When Kilgray releases the videos of the talks, do watch them. I do hope the sound and picture quality will be good, because too often I really did wish I could have been in two rooms at once.

The Twitstream shared a lot of the gritty details of the presentations; the hashtag #memoQfest or an archive established by a Ukrainian user will show these for a while at least. And I'll be drawing on the tweets, my other notes and the memories of conversations in the breaks to share insights, many quite trivial, all of which confirm that memoQ is the right choice for most of my translation IT needs. The only thing I'll say now is that in memoQ 6 the versioning features will be the same in all editions of memoQ. Big deal. For some of us.

Oh yes, and next year's memoQ fest might not be in Budapest. If I weren't visiting that city with some frequency now for dogs, I might be disappointed, because I love it and the rest of the country I have seen, but the change is unlikely to be a problem, because what makes Kilgray's memoQ truly great is not the venue and not the rather good technology, but the people: the ones who make it and the ones who use it.


1 comment:

  1. I think you will find the quote from Asia Online taken out of context. It refers to the fact that there is a huge wave of content that humans cannot possibly keep up with. This is growing rapidly every year. Today human translators only translate 0.00000067% of all new text content. MT is the only way that much of the remaining content can be translated due to volume, time and cost constraints. There is simply too much content that is well beyond the capacity of the human translator population. Many organizations have come to the same conclusion, including research from Common Sense Advisory.
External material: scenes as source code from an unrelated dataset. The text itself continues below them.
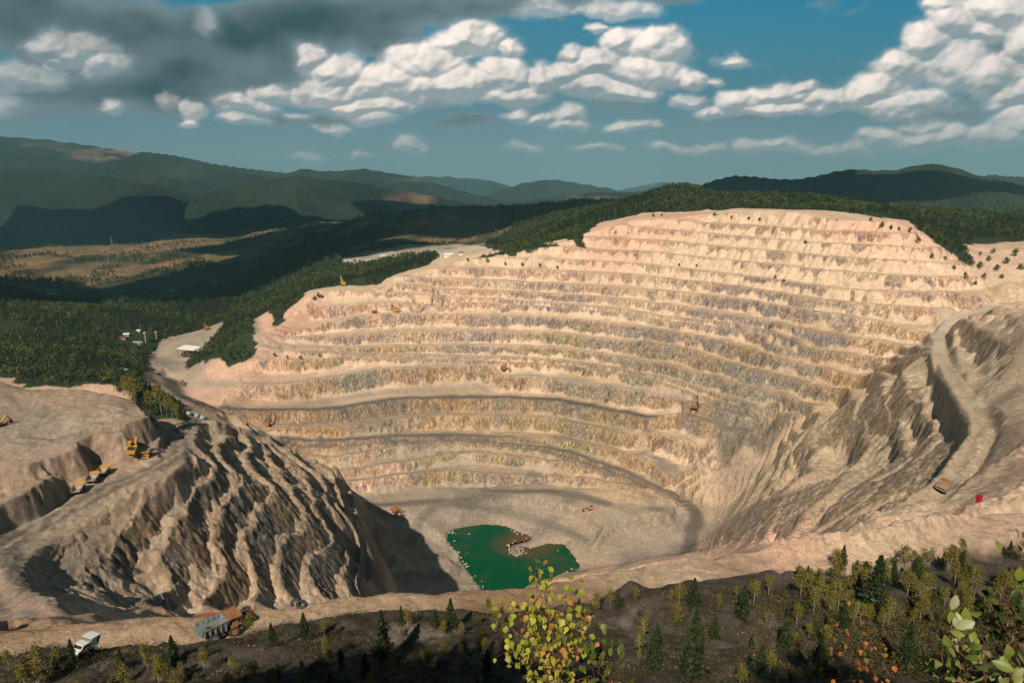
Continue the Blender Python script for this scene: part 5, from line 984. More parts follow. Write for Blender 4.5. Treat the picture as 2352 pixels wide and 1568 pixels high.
# tyres lying on the berm, waste bins, drums
def tyre(px, py, tilt, lab, r=1.15):
    p = hit(px, py, 60, 200); m = MB(); prof = [(-.5,.55),(-.5,.92),(-.4,1.),(.4,1.),(.5,.92),(.5,.55),(.3,.5),(-.3,.5),(-.5,.55)]; n = 26; k = len(prof)
    for i in range(n):
        t_ = 2*math.pi*i/n
        for a, q in prof: m.v.append((math.cos(t_)*r*q, math.sin(t_)*r*q, a*.75))
    for i in range(n):
        for j in range(k-1): m.f.append((i*k+j, i*k+j+1, ((i+1) % n)*k+j+1, ((i+1) % n)*k+j))
    o = m.build('old_tyre', M_TYRE); o.location = (p.x, p.y, p.z+.35); o.rotation_euler = (tilt, .15, 0); tag(o, lab, 'tyre', 'old tyres on the berm')
tyre(566, 1404, .5, 'worn dump truck tyre leaning on the berm in front of the rusty haul truck'); tyre(680, 1388, 1.2, 'worn dump truck tyre standing on edge beside its lying twin'); tyre(693, 1391, .3, 'worn dump truck tyre lying on the berm beside one on edge')
def bin_(name, mat, px, py, s, lab, cat, y0, y1):
    p = hit(px, py, y0, y1); o = MB().box(-.7,.7,-.6,.6,0,2.0).build(name, mat); MB().box(-.78,.78,-.68,.68,2.0,2.2).build('lid', mat, o); MB().box(-.5,.5,-.66,-.6,.5,.6).box(-.5,.5,-.66,-.6,1.0,1.1).box(-.5,.5,-.66,-.6,1.5,1.6).build('side_rib', mat, o)
    o.location = (p.x, p.y, p.z-.1); o.scale = (s,)*3; o.rotation_euler = (0, 0, .35); tag(o, lab, cat)
bin_('waste_bin', M_RED, 2248, 1151, 1.0, 'crimson lidded bin on the stony ledge near the loaded haul truck', 'bin', 120, 420); bin_('waste_bin', M_BLK, 10, 1447, .9, 'black lidded bin at the edge of the curved road', 'bin', 60, 300)
for i, (px_, py_) in enumerate(((430,950),(448,955),(462,959))):
    p = hit(px_, py_, 360, 1000); o = MB().tube([(0,0,-.5),(0,0,.6),(0,0,1.8),(0,0,2.5)], [2.6,2.7,2.0,.7], 14).build('covered_heap', M_PALE, None, True); o.location = p; o.scale = (1.5,1.3,1); tag(o, ('westernmost','middle','easternmost')[i]+' of three pale rounded heaps under the dark firs', 'heap', 'covered heaps')
# red pipe and white cord along the berm
q = [hit(a, b, 60, 200) for a, b in ((445,1414),(480,1408),(520,1404),(585,1398))]; o = MB().tube([v+Vector((0,0,.25)) for v in q], .22, 8).build('pipe', plain('red_pipe', (.20,.06,.04), .7)); tag(o, 'rusty red pipe lying along the berm behind the white crew truck', 'pipe')
q = [hit(a, b, 60, 200) for a, b in ((630,1403),(700,1399),(760,1394),(830,1386),(880,1375),(950,1366))]; o = MB().tube([v+Vector((0,0,.5)) for v in q], .022, 5).build('cord', M_CONC); tag(o, 'thin white cord strung along the berm past the old tyres', 'cord')
# shed, hut, far buildings
def shed(px, py, hx, hy, L, Wd_, H, y0, y1):
    a = hit(px, py, y0, y1); b = hit(hx, hy, y0, y1); h = math.atan2(b.y-a.y, b.x-a.x); r = empty('open_shed', a, h)
    MB().slab([(-L/2-1,-Wd_/2-1,H),(L/2+1,-Wd_/2-1,H),(L/2+1,Wd_/2+1,H+2.2),(-L/2-1,Wd_/2+1,H+2.2)], .4).build('roof', M_WHITE, r)
    for x in (-L/2, -L/6, L/6, L/2):
        for y, hh in ((-Wd_/2, H), (Wd_/2, H+1.8)): MB().box(x-.4,x+.4,y-.4,y+.4,-2,hh).build('post', M_RUST, r)
    MB().box(-L/2+2,L/2-4,-Wd_/4,Wd_/2-1,-1,H*.35).box(-L/4,L/4,-Wd_/4,Wd_/3,H*.35,H*.6).build('crusher', M_DARK, r)
    br = MB()
    for x in (-L/2, -L/6, L/6): br.tube([(x,-Wd_/2,1),(x+L/3,-Wd_/2,H*.9)], .2, 4)
    br.build('brace', M_STEEL, r); return r
o = shed(436, 818, 452, 818, 30, 14, 12, 700, 1500); tag(o, 'open-sided shed with a white sheet roof on rusty posts over a crusher', 'shed')
def house(px, py, y0, y1, L, Wd_, H, rot, wall, roofm, lab, grp=None, name='house'):
    p = hit(px, py, y0, y1)
    if p is None: return
    L *= .55; Wd_ *= .55; H *= .6
    r = empty(name, p, rot); MB().box(-L/2,L/2,-Wd_/2,Wd_/2,-3,H).build('wall', wall, r)
    MB().slab([(-L/2-.6,-Wd_/2-.8,H-.1),(L/2+.6,-Wd_/2-.8,H-.1),(L/2+.6,0,H+Wd_*.3),(-L/2-.6,0,H+Wd_*.3)], .3).slab([(L/2+.6,Wd_/2+.8,H-.1),(-L/2-.6,Wd_/2+.8,H-.1),(-L/2-.6,0,H+Wd_*.3),(L/2+.6,0,H+Wd_*.3)], .3).add([(-L/2,-Wd_/2,H-.2),(-L/2,Wd_/2,H-.2),(-L/2,0,H+Wd_*.28),(L/2,-Wd_/2,H-.2),(L/2,Wd_/2,H-.2),(L/2,0,H+Wd_*.28)], [(0,2,1),(3,4,5)]).build('roof', roofm, r)
    for i in range(3): x = -L/2+L*(i+.7)/3.4; MB().box(x,x+L*.12,-Wd_/2-.06,-Wd_/2,H*.35,H*.75).build('window', M_GLASS, r)
    MB().box(L*.3,L*.42,-Wd_/2-.06,-Wd_/2,0,H*.6).build('door', M_BROWN, r); tag(r, lab, 'house' if name == 'house' else name.replace('_', ' '), grp)
house(1877, 716, 600, 1200, 8, 4, 4, -.3, M_CONC, M_WHITE, 'small grey-white site hut at the start of the pale bench road', None, 'site_hut')
house(291, 771, 1000, 2300, 14, 8, 5, .2, M_CONC, M_WHITE, 'white-roofed house highest above the dark valley road', 'valley houses'); house(283, 786, 1000, 2300, 16, 8, 4, .1, M_CONC, M_BROWN, 'low house with a brown roof just under the white-roofed one', 'valley houses')
house(320, 762, 1000, 2300, 12, 7, 4, -.4, M_CONC, M_WHITE, 'small white house by the two concrete towers', 'valley houses'); house(318, 789, 1000, 2300, 26, 8, 4, .0, M_CONC, M_CONC, 'long grey valley building at the foot of the towers', 'valley houses')
house(397, 668, 1500, 2400, 16, 10, 5, .3, M_WHITE, M_WHITE, 'lone white-roofed barn in the green meadow', None, 'barn')
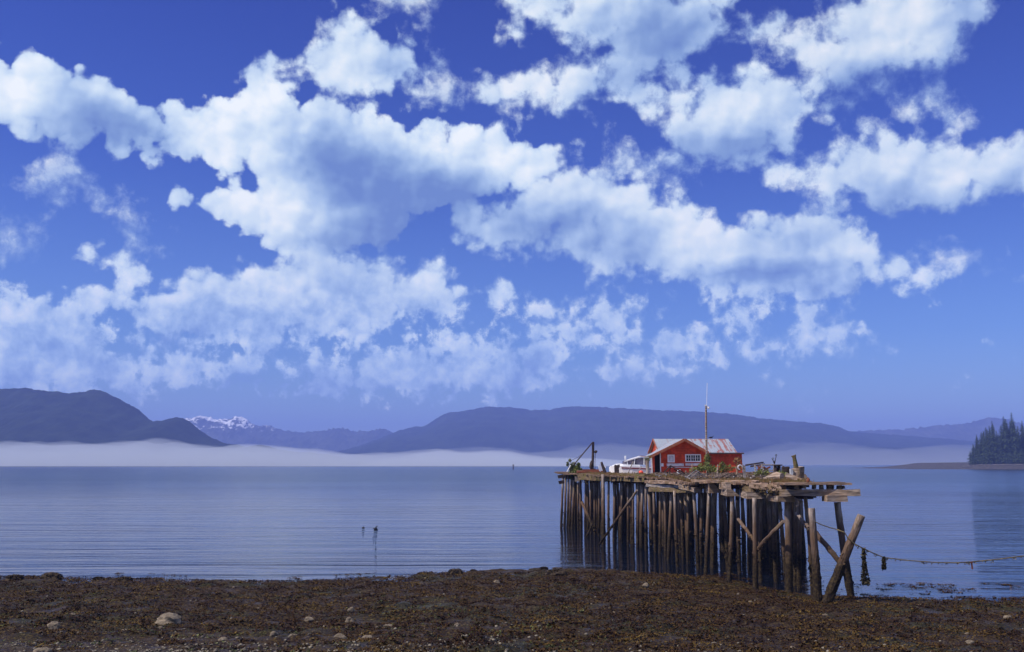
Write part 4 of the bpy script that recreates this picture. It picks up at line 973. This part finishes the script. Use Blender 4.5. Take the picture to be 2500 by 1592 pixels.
thing(MB().box(P(1708,1143,88), (1.3,.7,.22), jit=.04), 'metal_sheet', M['rust'], 'rusty brown sheet lying below the cabin windows', 'metal sheet')
thing(MB().tube([P(1658+4*math.cos(a), 1152-4.5*math.sin(a), 79) for a in np.linspace(.4, 5.2, 9)], .05, 6), 'white_coil', M['white'], 'white loop of hose on the deck below the boarded window', 'hose')

# ================================================================ water life, beacon
mb = MB(); q = G(917, 1293); Yq = q.y
mb.blob(q+Vector((0,0,.05)), .15, 2, .15, sq=(1.3,.8,.75)).blob(q+Vector((-.19,0,.14)), .065, 1, .05).beam(q+Vector((-.23,0,.14)), q+Vector((-.30,0,.12)), .03, .03)
mb.beam(q+Vector((0,.03,.12)), q+Vector((.16,.14,.36)), .12, .03).beam(q+Vector((.02,-.04,.1)), q+Vector((.06,-.16,.30)), .11, .03).beam(q+Vector((.1,0,.02)), q+Vector((.24,0,.0)), .1, .04)
mb.tube([q+Vector((-.12,0,.06)), q+Vector((-.19,0,.14))], .045, 6)
thing(mb, 'water_bird', M['black'], 'dark water bird flapping its wings out on the calm bay', 'bird', smooth=True)
q = G(887, 1289)
thing(MB().blob(q, .13, 2, .1, sq=(1.1,.9,1.0)).blob(q+Vector((-.1,-.03,.02)), .06, 1, .05), 'floating_head', M['black'], 'small dark round head afloat left of the flapping bird', 'animal', smooth=True)
bc = empty('channel_beacon', tuple(P(1253,1146,950))); tag(bc, 'tiny dark channel beacon far out on the water by the fog', 'beacon')
MB().tube([P(1253,1146,950), P(1253,1135,950)], [.7,.4], 6).build('post', M['darkwood'], bc)
MB().box(P(1253,1136,950), (1.2,1.2,1.6)).build('topmark', M['darkwood'], bc)
# ================================================================ wooded point on the right
prof = [(2180,1146),(2246,1144.8),(2280,1143.4),(2320,1140.5),(2355,1136),(2372,1133.5),(2420,1132.5),(2500,1132),(2620,1131),(2800,1131),(3200,1129)]
pz_ = [P(x, y, 1005) for x, y in prof]
xx = np.linspace(pz_[0].x, pz_[-1].x, 300); top = np.interp(xx, [p.x for p in pz_], [p.z for p in pz_])
yv = np.array([948, 956, 966, 978, 992, 1005, 1030, 1080, 1150, 1200, 1230]); kv = np.array([-.4, .02, .22, .5, .8, 1, 1.1, 1.25, 1.2, .5, -.4])
Xg, Yg = np.meshgrid(xx, yv); Zg = top[None, :]*kv[:, None]+.35*fbm(Xg, Yg, 5, 3)*(kv[:, None] > .1)
Zg = np.where(kv[:, None] < 0, -2, Zg)
Yg = Yg+np.clip((PX(2372, 1005)-Xg), 0, 80)*.25
pm = simple('gravel_point', (.085,.075,.07), .9, col2=(.022,.018,.018), scale=.35)
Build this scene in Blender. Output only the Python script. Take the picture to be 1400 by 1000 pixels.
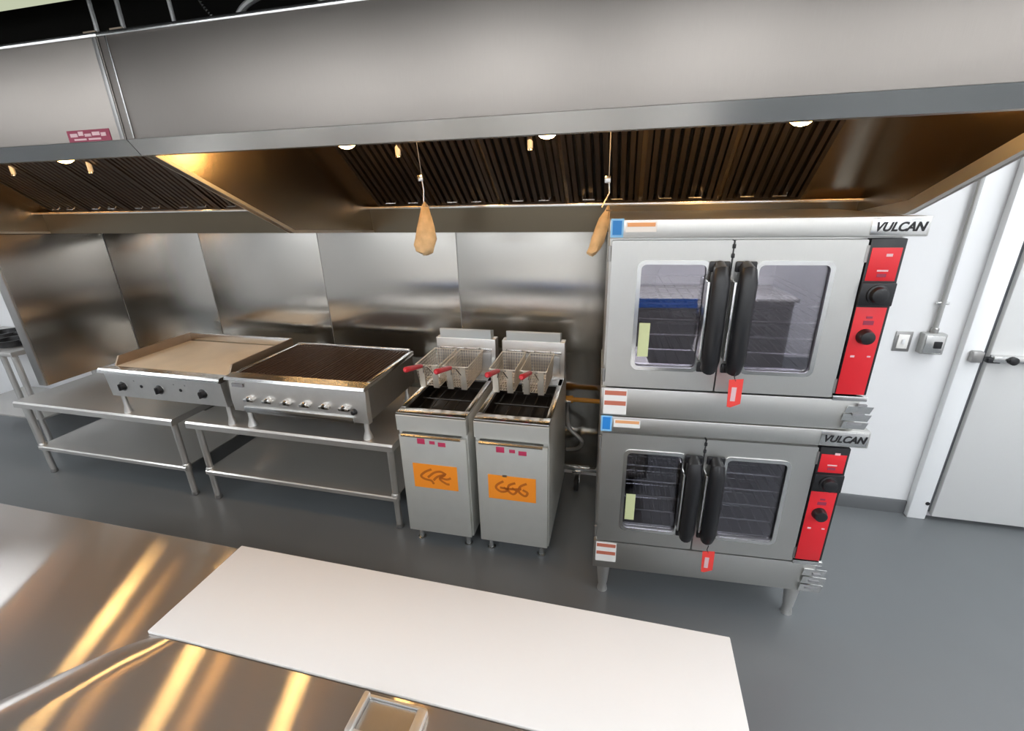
import bpy, bmesh, math, random
from mathutils import Vector, Matrix
random.seed(7)
for o in list(bpy.data.objects): bpy.data.objects.remove(o)
SC = bpy.context.scene
COL = SC.collection

# ---------------------------------------------------------------- camera, world, exposure, room lights
YAW, PITCH, ROLL, FPX = 0.2534, -0.3608, -0.0244, 632.26
CAM = Vector((0.0831, -3.0043, 2.0118))
fw = Vector((-math.sin(YAW)*math.cos(PITCH), math.cos(YAW)*math.cos(PITCH), math.sin(PITCH)))
rt = Vector((math.cos(YAW), math.sin(YAW), 0)); up = rt.cross(fw)
rt2 = rt*math.cos(ROLL)+up*math.sin(ROLL); up2 = -rt*math.sin(ROLL)+up*math.cos(ROLL)
cd = bpy.data.cameras.new('camera'); cam = bpy.data.objects.new('camera', cd); COL.objects.link(cam)
cd.sensor_fit = 'HORIZONTAL'; cd.sensor_width = 36; cd.lens = 36*FPX/1400; cd.clip_start = .05
cam.matrix_world = Matrix(((rt2.x, up2.x, -fw.x, CAM.x), (rt2.y, up2.y, -fw.y, CAM.y), (rt2.z, up2.z, -fw.z, CAM.z), (0, 0, 0, 1)))
SC.camera = cam
W = bpy.data.worlds.new('world'); SC.world = W; W.use_nodes = True
W.node_tree.nodes['Background'].inputs[0].default_value = (.8, .85, .9, 1)
W.node_tree.nodes['Background'].inputs[1].default_value = .05
SC.view_settings.view_transform = 'Standard'; SC.view_settings.look = 'None'
SC.view_settings.exposure = 0.28; SC.view_settings.gamma = 1; SC.view_settings.use_curve_mapping = False
PANEL_POWER = 7.5      # LED ceiling panels
BULB_POWER = 40.0      # warm hood lamps
CEIL = 2.9
PANELS = [(-4.3, -4.32), (-2.6, -4.32), (-0.9, -4.32), (0.8, -4.32), (2.6, -4.32), (2.6, -.9), (2.75, -2.4), (-6.0, -2.6), (-6.0, -.9)]  # last entries are added to brighten the right wall and left room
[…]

    LSPs want more of this new content and the quote was made in the context of the LSP.
    To see the specific context, please view the webinar "The Evolution of Translation: What LSPs need to know to survive and prosper in the rapidly evolving automated translation world." http://www.asiaonline.net/Webinars.aspx#Webinars7. Slides and video are available.
    The most recent Asia Online newsletter also puts this in context http://www.asiaonline.net/newsletters/201205.htm

    You will see from both of the above that it clearly states there will be more work for translators than ever before, but that LSPs need to include translation automation to survive and prosper.